Process reflections - Adriana
25 Sept - Testing out solo practice - Idea of drifting - being with each other in the same space - using space to mediate our relationship - 1 Oct - pushing against external sounds/stimuli - coming together into one texture - 8 Oct - space with its history and own performance role - overwhelm from performance task - play - 15 Oct - breaking away from tasks - encountering the space - organ - 1 Nov - intentionally capturing the space - organ - each other,
25 Sept
Initially we started with the idea of drifting. It was a few months after Darmstadt where I worked with Elisabeth on that same approach.
Paisley had a lot of space. We were looking for ways to be in it, to be with how we felt and whatever attracted our attention + be with each other.
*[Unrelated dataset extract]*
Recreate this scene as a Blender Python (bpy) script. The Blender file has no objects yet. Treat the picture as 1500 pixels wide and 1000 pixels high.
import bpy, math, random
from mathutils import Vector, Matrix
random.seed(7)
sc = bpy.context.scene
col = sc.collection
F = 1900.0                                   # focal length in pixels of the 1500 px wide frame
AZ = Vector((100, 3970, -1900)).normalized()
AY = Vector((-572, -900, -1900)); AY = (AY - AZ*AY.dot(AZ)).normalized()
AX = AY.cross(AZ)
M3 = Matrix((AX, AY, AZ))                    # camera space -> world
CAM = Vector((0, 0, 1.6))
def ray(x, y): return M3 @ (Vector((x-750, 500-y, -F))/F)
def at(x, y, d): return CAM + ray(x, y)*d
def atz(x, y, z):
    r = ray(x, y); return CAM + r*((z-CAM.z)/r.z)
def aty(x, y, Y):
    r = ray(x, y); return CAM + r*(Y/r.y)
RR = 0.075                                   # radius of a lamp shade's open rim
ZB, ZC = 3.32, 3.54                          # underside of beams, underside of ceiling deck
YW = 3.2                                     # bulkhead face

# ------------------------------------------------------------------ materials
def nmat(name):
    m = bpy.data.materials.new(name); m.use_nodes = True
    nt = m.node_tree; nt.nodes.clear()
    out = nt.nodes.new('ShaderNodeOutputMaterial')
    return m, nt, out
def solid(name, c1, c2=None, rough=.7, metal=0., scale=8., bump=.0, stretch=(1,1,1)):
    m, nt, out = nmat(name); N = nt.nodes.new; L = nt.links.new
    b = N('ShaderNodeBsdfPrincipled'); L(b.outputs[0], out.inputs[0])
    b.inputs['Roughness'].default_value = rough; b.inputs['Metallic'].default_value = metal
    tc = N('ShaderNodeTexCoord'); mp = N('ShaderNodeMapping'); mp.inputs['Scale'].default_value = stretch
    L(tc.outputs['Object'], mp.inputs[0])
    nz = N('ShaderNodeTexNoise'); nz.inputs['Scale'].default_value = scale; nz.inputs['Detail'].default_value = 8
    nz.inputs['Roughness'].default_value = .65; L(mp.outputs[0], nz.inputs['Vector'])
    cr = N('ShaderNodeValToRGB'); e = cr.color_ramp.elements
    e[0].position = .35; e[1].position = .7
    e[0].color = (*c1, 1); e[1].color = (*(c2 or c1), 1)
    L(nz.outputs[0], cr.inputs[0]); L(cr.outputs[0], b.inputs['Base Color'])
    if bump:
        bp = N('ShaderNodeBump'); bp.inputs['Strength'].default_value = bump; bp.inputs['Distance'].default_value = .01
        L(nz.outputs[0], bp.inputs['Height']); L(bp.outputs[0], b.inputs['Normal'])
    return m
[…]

For me it was very much an extrapolation of a solo practice, asking: how can we both be doing this practice in the same space with each other. Can we zoom into our individual universes leaving the other to have their own experience? We knew that we couldn’t completely ignore each other nor were we trying to. Space worked as a catalyst - it was dry space, not much reverb, enough interest and stimulation, enough distance from each other. We were following a brief - continuously sound while allowing the attention to drift. I was curious on how we’d drift with/around each other.
1 Oct
We met in the Club Room at Uni Gardens. I could barely get in as I didn’t have the code and had to negociate with the porter that I am who I say I am etc. Composition class was going on upstairs, loads of piano music from them bleeding through. A general sense of being pissed off with the establishment on my part. Looking for the weirdest sounds that would contrast the piano from upstairs. We started apart in different parts of the room but came together at some point creating a common texture. Idea of glittery tunel came about. We talked about other spaces that could fit the bill, echoe-y spaces or tunnely spaces, e.g. Clyde tunnel.
8 Oct
Concert hall, first meeting in that space. I think the grandeur of the sound and the exposed feeling it created with the super high ceiling was in contrast with the previous two meetings. We were both trying to figure out what the concert hall could do and what it was doing to us. We set the stage as for performance with stage lights and used the front of it as a stage. We each did a solo for each other and then we moved into more intentional space. We wanted to explore the idea from the previous session of creating a texture together so we made it a ‘task’. I remember, with the lighting and concert hall setting and task fulfilling it was all a bit much and felt quite tense. We then did a bit of free-er improv that moved away from tasks - Feronia went behind the curtain and I stayed facing the curtain and we had a dialogue like that from the two different spaces. No organ.
15 Oct
Met in the concert hall again. A feeling of not wanting to set anything up or make any big choices was the general mood. We didn’t even record the first part of it, until we encountered the organ. We then played in different combinations with the organ - with Feronia playing it and me singing, with me playing it and Feronia playing violin, etc. There was a feeling of: ‘not sure if we’re supposed to be using this’. We then went to the Club room and listened to excerpts of the recordings we made in previous sessions. We decided that space was an important part so we made sure we have some mics for next time that could capture the room. We also talked about objects and transducers and having more of an installation vibe - essentially ways to move forward.
1 Nov
This was a great session in the Concert hall that has interference all over the three mics we used in the space, a real shame. We used the 414s as a Stereo pair, played the organ and played with and around each other. It was a lot less focused on tasks/methods / reasons and more focused on the fun there is to be had with sound. The space felt less imposing, maybe because the chairs weren’t laid out and we used it more like a ‘studio’ than a performance space. The concert hall became one of us somehow.